Nestle's Rainforest Crunch

Jim Westrich westrich at miser.umass.edu
Fri Dec 3 12:34:08 PST 1999


Does anybody want to dig out any of Jerry Greenfield's feel-good "we can do things our own way and still be publicly traded" speeches? Mmmm. . . sacrilicious. ______________________________________

Ben & Jerry's stocks rises on talk of sale

By Ronald Rosenberg, Globe Staff, 12/03/99

Shares in Ben & Jerry's Homemade Inc. soared yesterday, after the quirky Vermont-based ice cream institution - maker of such flavors as Chunky Monkey and Cherry Garcia - said it had been approached by more than one suitor about selling the company.

Although it declined to name the bidders, the company said the offers are ''significantly above'' its closing price Wednesday, when the stock climbed nearly 3 points to 21. Yesterday Ben & Jerry's shares rose again, closing up 311/16 to 2411/16, after hitting 28 during the day. More than 922,700 shares exchanged hands, compared to a normal daily trading volume of 40,000 shares.

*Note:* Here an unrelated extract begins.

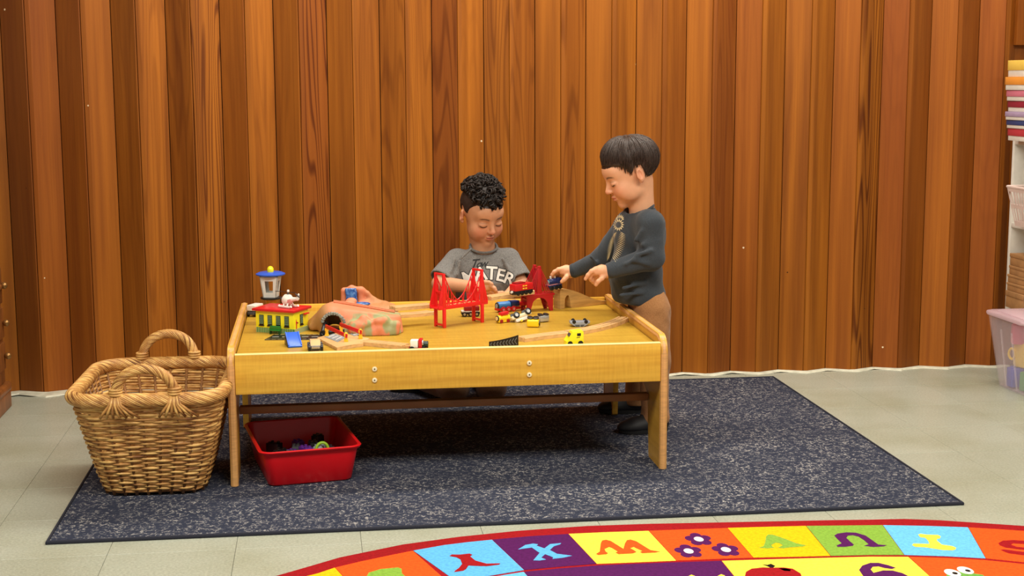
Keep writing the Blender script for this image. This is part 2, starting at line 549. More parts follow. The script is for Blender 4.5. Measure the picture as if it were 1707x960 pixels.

Several Wall Street analysts said the most likely buyers are Ice Cream Partners USA, a joint venture of Haagen-Dazs and Nestle, or Dreyers Grand Ice Cream. Both have distribution capabilities to deliver Ben & Jerry's exotic ice cream treats - including premium ice cream, low-fat ice cream, low-fat yogurt, and sorbet - to supermarket and convenience store shelves. Nearly 22 months ago, Dreyers was unsuccessful in an attempt to acquire Ben & Jerry's.

'Just whether they [Ice Cream Partners and Dreyers] can guarantee to continue to produce all the ice cream in Vermont, use only Vermont dairy products, and keep all production in the state are assurances big food companies have problems with,'' said Kim Galle, equity research analyst at Advest.

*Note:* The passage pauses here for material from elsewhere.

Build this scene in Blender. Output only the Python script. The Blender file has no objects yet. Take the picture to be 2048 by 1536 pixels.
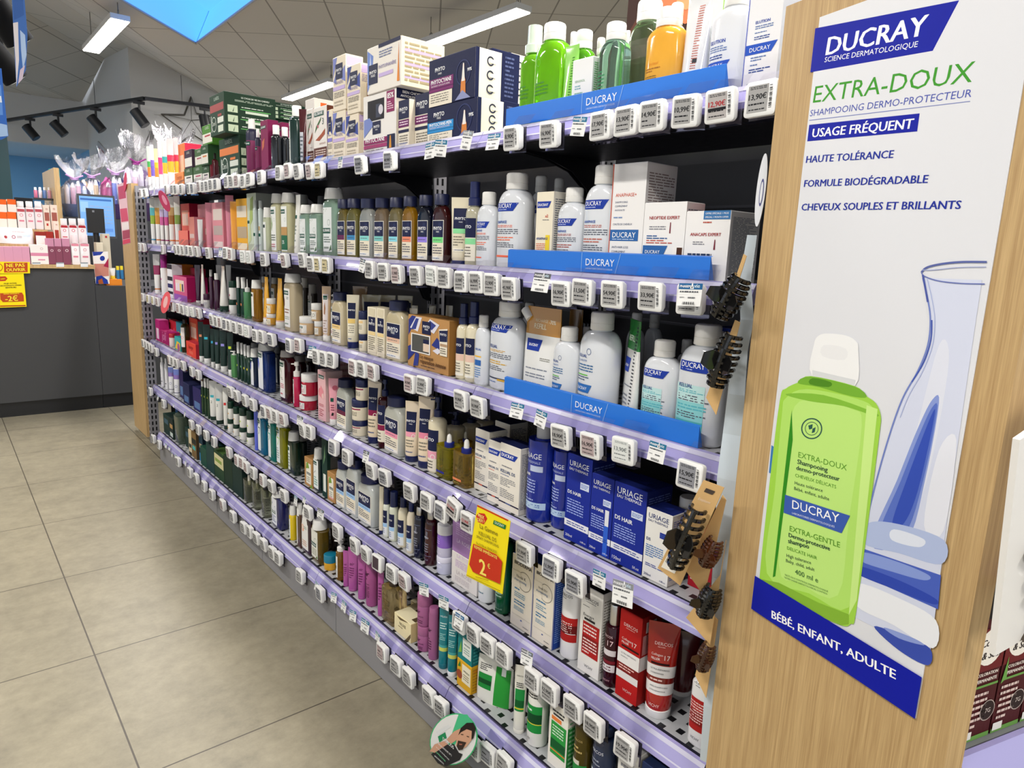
import bpy, math, random
from mathutils import Vector, Matrix
random.seed(7)
SC = bpy.context.scene
COL = SC.collection
# ------------------------------------------------------------------ camera
FPX, YAW, PITCH, ROLL = 1370.0, 0.702, 0.19, 0.0399
CAM = Vector((0.0, 0.0, 1.2164))
FW = Vector((math.sin(YAW)*math.cos(PITCH), math.cos(YAW)*math.cos(PITCH), -math.sin(PITCH)))
_r = Vector((math.cos(YAW), -math.sin(YAW), 0)); _u = _r.cross(FW)
RT = _r*math.cos(ROLL) + _u*math.sin(ROLL)
UP = -_r*math.sin(ROLL) + _u*math.cos(ROLL)
cd = bpy.data.cameras.new('camera'); cd.sensor_width = 36.0; cd.lens = FPX/2048*36.0
cd.clip_start = 0.02; cd.clip_end = 100
cam = bpy.data.objects.new('camera', cd); COL.objects.link(cam)
m = Matrix((RT, UP, -FW)).transposed().to_4x4(); m.translation = CAM
cam.matrix_world = m
SC.camera = cam
# ------------------------------------------------------------------ view, world
SC.view_settings.view_transform = 'Standard'; SC.view_settings.look = 'None'
SC.view_settings.gamma = 1.0; SC.view_settings.use_curve_mapping = False
SC.view_settings.exposure = 0.3
W = bpy.data.worlds.new('world'); SC.world = W; W.use_nodes = True
W.node_tree.nodes['Background'].inputs[0].default_value = (0.86, 0.92, 1.0, 1)
W.node_tree.nodes['Background'].inputs[1].default_value = 0.75
LAMP_W = 32.0
LAMP_E = 14.0
# ceiling strip lamps: (x, y0, y1); the first three are in view, the rest added unseen to light the shelves
STRIPS = [(1.165, 5.76, 6.91), (2.98, 3.55, 4.67), (3.03, 6.32, 7.44), (1.165, 3.0, 4.15), (1.165, 0.2, 1.35),
          (-0.65, 0.2, 1.35), (-0.65, 3.0, 4.15), (-0.65, 5.76, 6.91), (-0.65, -2.6, -1.45), (1.165, -2.6, -1.45)]
# ------------------------------------------------------------------ pixel -> place
def ray(x, y):
    return FW*FPX + RT*(x-1024) - UP*(y-768)
def atz(x, y, z):
    d = ray(x, y); return CAM + d*((z-CAM.z)/d.z)
def atx(x, y, X):
    d = ray(x, y); return CAM + d*((X-CAM.x)/d.x)
def aty(x, y, Y):
    d = ray(x, y); return CAM + d*((Y-CAM.y)/d.y)
def onv(x, y, a, b):
    d = ray(x, y); n = Vector((b[1]-a[1], -(b[0]-a[0])))
    t = ((Vector(a[:2])-CAM.xy) @ n)/(d.xy @ n); return CAM + d*t
def proj(p):
    d = Vector(p)-CAM; z = d @ FW
    return 1024+FPX*(d @ RT)/z, 768-FPX*(d @ UP)/z
# ------------------------------------------------------------------ materials
def lin(h):
    h = h.lstrip('#'); v = [int(h[i:i+2], 16)/255 for i in (0, 2, 4)]
    return tuple(c/12.92 if c <= .04045 else ((c+.055)/1.055)**2.4 for c in v) + (1,)
_M = {}
def M(h, k='plastic'):
    """procedural principled material; k picks the surface"""
    key = (h, k)
    if key in _M: return _M[key]
    mt = bpy.data.materials.new(k+'_'+h); mt.use_nodes = True
    nt = mt.node_tree; b = nt.nodes['Principled BSDF']; I = b.inputs
    I['Base Color'].default_value = lin(h)
    R = dict(plastic=.32, paper=.55, gloss=.14, matte=.8, metal=.28, ink=.5, clear=.06, glass=.03, film=.08, liquid=.08, satin=.42, emit=.5)[k]
    I['Roughness'].default_value = R
    if k in ('ink', 'matte', 'paper'): I['Specular IOR Level'].default_value = .22
    if k == 'metal': I['Metallic'].default_value = 1.0
    if k == 'gloss': I['Coat Weight'].default_value = .4
    if k == 'liquid':
        I['Transmission Weight'].default_value = .55; I['IOR'].default_value = 1.2
        I['Coat Weight'].default_value = .5
    if k == 'glass':
        I['Transmission Weight'].default_value = .9; I['IOR'].default_value = 1.3
    if k in ('clear', 'film'):
        o = nt.nodes['Material Output']; t = nt.nodes.new('ShaderNodeBsdfTransparent'); mx = nt.nodes.new('ShaderNodeMixShader')
        t.inputs[0].default_value = (.97, .97, .98, 1)
        gl = nt.nodes.new('ShaderNodeBsdfGlossy'); gl.inputs['Roughness'].default_value = R; gl.inputs[0].default_value = lin(h)
        fr = nt.nodes.new('ShaderNodeFresnel'); fr.inputs[0].default_value = 1.45
        ma = nt.nodes.new('ShaderNodeMath'); ma.operation = 'ADD'; ma.inputs[1].default_value = .05 if k == 'clear' else .015
        nt.links.new(fr.outputs[0], ma.inputs[0]); nt.links.new(ma.outputs[0], mx.inputs[0])
        nt.links.new(t.outputs[0], mx.inputs[1]); nt.links.new(gl.outputs[0], mx.inputs[2]); nt.links.new(mx.outputs[0], o.inputs[0])
        if k == 'film':
            nz = nt.nodes.new('ShaderNodeTexNoise'); nz.inputs['Scale'].default_value = 38; bp = nt.nodes.new('ShaderNodeBump')
            bp.inputs['Strength'].default_value = .7; bp.inputs['Distance'].default_value = .01
            nt.links.new(nz.outputs[0], bp.inputs['Height']); nt.links.new(bp.outputs[0], gl.inputs['Normal']); nt.links.new(bp.outputs[0], fr.inputs['Normal'])
    if k == 'emit':
        I['Emission Color'].default_value = lin(h); I['Emission Strength'].default_value = 1.0
    if k in ('plastic', 'paper', 'satin'):
        nz = nt.nodes.new('ShaderNodeTexNoise'); nz.inputs['Scale'].default_value = 30; mr = nt.nodes.new('ShaderNodeMapRange')
        mr.inputs['To Min'].default_value = R-.05; mr.inputs['To Max'].default_value = R+.07
        nt.links.new(nz.outputs[0], mr.inputs[0]); nt.links.new(mr.outputs[0], I['Roughness'])
    _M[key] = mt
    return mt
def nodes_mat(name):
    mt = bpy.data.materials.new(name); mt.use_nodes = True; nt = mt.node_tree
    return mt, nt, nt.nodes['Principled BSDF'], lambda t: nt.nodes.new('ShaderNode'+t), nt.links.new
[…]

Any company that tries to buy the 21-year-old South Burlington, Vt., company will have to reckon with founders Ben Cohen and Jerry Greenfield, who together with Jeffrey Furman, company treasurer, control 75 percent of the Class B shares, enough to veto a takeover.

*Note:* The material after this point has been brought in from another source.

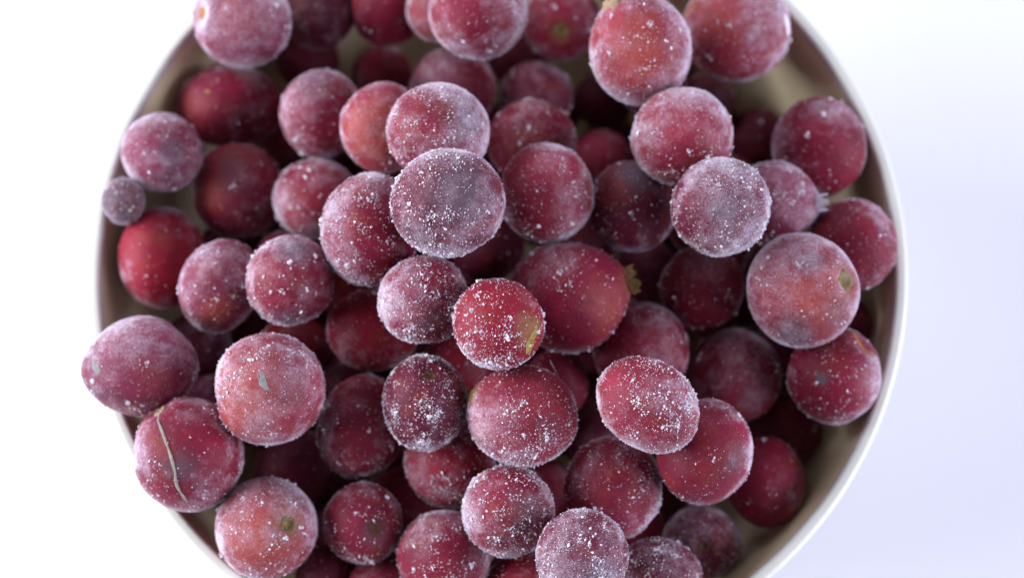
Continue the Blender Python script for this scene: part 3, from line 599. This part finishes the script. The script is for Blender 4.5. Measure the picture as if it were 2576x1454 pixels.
GROUP = 'frosted red berries heaped in the bowl'
for i, (loc, (rx, ry), rot, colour, frost, ng, nn, gd, cal, pats, label) in enumerate(BERRIES):
    b = Berry(i, rx, ry, rot, cal)
    c = Vector(loc) * .001; r = (rx + ry) * .0005
    root = empty('frozen_berry', c - Vector((0, 0, r)))
    tag(root, label, 'berry', GROUP)
    def part(name, me):
        o = ob(name, me, root); o.matrix_basis = Matrix.Translation((0, 0, r)) @ ROT
        return o
    me = mesh_from('skin', b.surf(ICO5), ICO5F, M_SKIN); attrs(me, ICO5, b, colour, frost, pats, cal)
    part('skin', me)
    nn = max(nn, int(2200 * (frost - .15))) if colour != 'grey' else 900
    ng = int(ng * 1.25 + 70 * frost) if ng < 450 else ng
    if ng >= 5:
        V, F = grains(b, ng, gd, pats, cal); part('frost_crystals', mesh_from('frost_crystals', V, F, M_ICE, False))['kind'] = 'stuff'
    if nn > 100:
        V, F = needles(b, nn, gd, pats, cal); part('rime_fuzz', mesh_from('rime_fuzz', V, F, M_RIME, False))['kind'] = 'stuff'
    for dx, dy, t in cal:
        if t == 'orange': part('stem_scar', cup(b, dx, dy, .12, .12, .1, M_ORANGE, 'stem_scar'))
        elif t in ('green', 'olive'): part('stem_scar', cup(b, dx, dy, .14, .22, .15, M_OLIVE, 'stem_scar', 4, .18))
        elif t == 'bigeye': part('stem_scar', cup(b, dx, dy, .16, .15, .25, M_OLIVE, 'stem_scar', 4, .25))
        elif t == 'dark': part('stem_scar', cup(b, dx, dy, .12, .2, .15, M_BROWN, 'stem_scar', 4, .2))
        elif t == 'rusty': part('stem_scar', cup(b, dx, dy, .13, .2, .1, M_BROWN, 'stem_scar', 3, .2))
        elif t == 'spot': part('stem_scar', blob_on(b, dx, dy, .055, .9, 20, .06, M_ORANGE, 'stem_scar'))
        elif t == 'greyspot': part('scab', blob_on(b, dx, dy, .17, .38, 62, .05, M_GREY, 'scab', .4))
        elif t == 'split':
            part('stem_scar', blob_on(b, dx, dy, .32, .5, -68, .18, M_YELLOW, 'stem_scar', .3))
        elif t == 'crease': part('crease', blob_on(b, dx, dy, .34, .22, 42, .06, M_ORANGE, 'crease', .3))
        elif t == 'cup': part('stem_scar', cup(b, dx, dy, .10, .45, .2, M_TAN, 'stem_scar', 4, .3))
        elif t == 'stub': part('stem_scar', cup(b, dx, dy, .20, .45, .1, M_TAN, 'stem_scar', 5, .3))
        elif t == 'yellow': part('stem_scar', blob_on(b, dx, dy, .2, .6, 70, .12, M_OLIVE, 'stem_scar', .3))
        elif t == 'tuft':
            part('calyx', sepals(b, dx, dy, 9, .12, M_TUFT, 'calyx', .1, .22, 1.35))
        elif t == 'flap':
            part('calyx', sepals(b, dx, dy, 4, .26, M_FLAP, 'calyx', .25, .16, 1.15))
        elif t == 'flake': part('frost_flake', blob_on(b, dx, dy, .2, .5, 70, .14, M_ICE, 'frost_flake', .2))
        elif t == 'strand':
            px = [(-.47, -.78), (-.40, -.62), (-.33, -.5), (-.26, -.36), (-.19, -.22), (-.13, -.08), (-.09, .06), (-.06, .2), (-.06, .32), (-.04, .44), (0, .55), (.05, .66), (.1, .75)]
            pts = []
            for k, (x, y) in enumerate(px):
                D = unit(x, y); pts.append(b.surf(D[None])[0] + D * (.00010 + .00005 * math.sin(k * 1.7)))
            part('dry_fibre', tube(pts, [.00018 + .00014 * math.sin(k * 2.1 + 1) ** 2 for k in range(len(px) - 1)] + [.00006], M_STRAW, 'dry_fibre'))

# --- berries one only glimpses in the gaps: a few shapes, copied ---
protos = []
for i in range(6):
    b = Berry(500 + i, 1000., 1000. * (1 + .04 * (i - 2)), 20 * i, [])
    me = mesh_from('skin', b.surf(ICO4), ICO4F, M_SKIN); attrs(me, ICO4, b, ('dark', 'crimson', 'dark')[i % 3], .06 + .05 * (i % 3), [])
    # object-space texture needs real-size meshes
    co = np.zeros(len(me.vertices) * 3, np.float32); me.vertices.foreach_get('co', co); me.vertices.foreach_set('co', co * .008); me.update()
    protos.append(me)
for i, (x, y, z, r, label) in enumerate(DEEP):
    root = empty('frozen_berry', (x * .001, y * .001, (z - r) * .001))
    tag(root, label, 'berry', 'buried berries under the heap')
    o = ob('skin', protos[i % 6], root)
    k = r / 8.0
    o.matrix_basis = Matrix.Translation((0, 0, r * .001)) @ Matrix.Rotation(i * 2.4, 4, Vector((math.sin(i), math.cos(i * 1.7), .5)).normalized()) @ Matrix.Scale(k, 4)

# a thin dry fibre caught on the big rosy berry
fib = empty('dry_fibre', FIBRE[0])
tag(fib, 'thin pale plant fibre sticking up behind the half-frosted big rosy berry', 'fibre')
ob('strand', tube([Vector(p) - Vector(FIBRE[0]) for p in FIBRE], [.00004, .00012, .00014, .00012, .00007], M_STRAW, 'strand'), fib)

Yesterday the company, whose Waterbury ice cream factory is Vermont's most visited tourist atraction, said its board of directors was preparing a response, adding that its policy is to remain independent. But one Wall Street analyst maintains that the company may have to accept a good offer because of shareholder interests and mounting ice cream production and distribution costs.

Retaining Ben & Jerry's independent, warm and fuzzy culture and continuing to promote its liberal causes on behalf of the environment, the arts, and children, including its support of the world's rainforests, is becoming more difficult amid rising ice cream production and distribution costs and increasing competition in the crowded premium ice cream market.

Despite those challenges, the company's revenues continue to climb. For the first nine months of 1999, sales rose 12.4 percent, to $185.4 million, while earnings soared 47 percent, to $7.9 million or $1.05 per share. The company's stock, however, had lost 19 percent of its value during the same nine months, while other food companies have watched their shares soar.

''This is capitalism vs. tie-dyed, but this time I think capitalism may prevail,'' said Jeffrey Kanter, an analyst with Prudential Securities, who rates the company a hold.

''If I am a shareholder in the company, where the stock has not done much except when there is a chance of a buyout, I will have missed the entire bull market of the 1990s,'' Kanter added. ''This is a company with one of the best brand names, whose founders wanted to build a company with a structure that provides pretax charitable contributions. But in so doing they have created a corporate culture at the expense of shareholder wealth. If they don't do this deal or whatever, shareholders could bring legal retribution against them.''

Still, the road to buying Ben & Jerry's is far from certain. Under Vermont law, the company's board of directors must consider the nonfinancial effects of an acquisition on employees and the local community, along with financial factors. And that, said Kanter, could pose problems for potential buyers.

This story ran on page D01 of the Boston Globe on 12/03/99.